Football certainly sits uncomfortably in the commercial world and Mr Corry's analysis looks reasonable, up to a point. But he should be sent off the field for his solution, a corporatist world of controls.

Mr Corry suggests a ban on the mid-season transfer of players, regulated distribution of young talent among clubs and spreading of the TV riches to a broader base.

With the involvement of big business, the game has undoubtedly lost some of its romance and charm, but the old days cannot easily be brought back. One reason is that football managements, rarely playing by the book at the best of times, will not take long to dodge their way round new restrictions.

Another is that the sport needs to encourage wealth creation not choke it, as Mr Corry's measures probably would. Investment is needed in stadiums and, as in any industry, there is international competition to worry about.

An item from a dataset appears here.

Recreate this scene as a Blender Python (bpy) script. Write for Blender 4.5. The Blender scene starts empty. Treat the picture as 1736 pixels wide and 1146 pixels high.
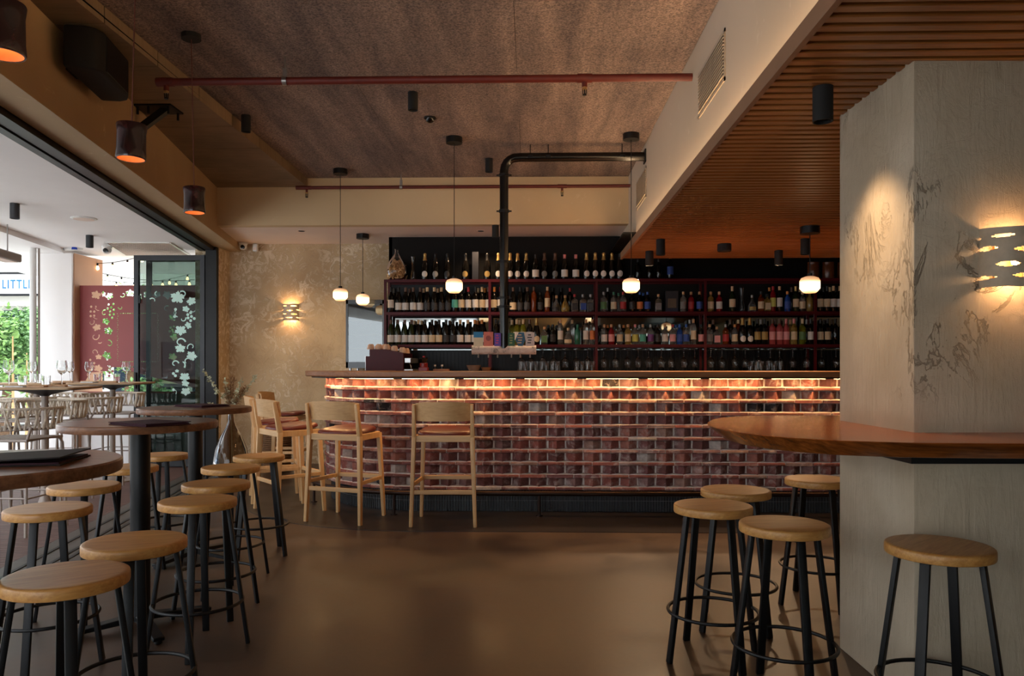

The gravitation of cash to a relatively small number of big clubs gives them the resources to compete with European rivals. If English clubs cannot keep pace in Europe, the standard of the national team will suffer.

If there is a crisis in English football, as Mr Corry maintains, it would be quite wrong to cripple the centres of excellence - the big clubs - by imposing restrictions from above on transfers and talent scouting. Far better to work with the market, allowing the free flow of talent. But he is right to say better strategies are needed to improve the game from the bottom up, using TV revenues, especially to finance training.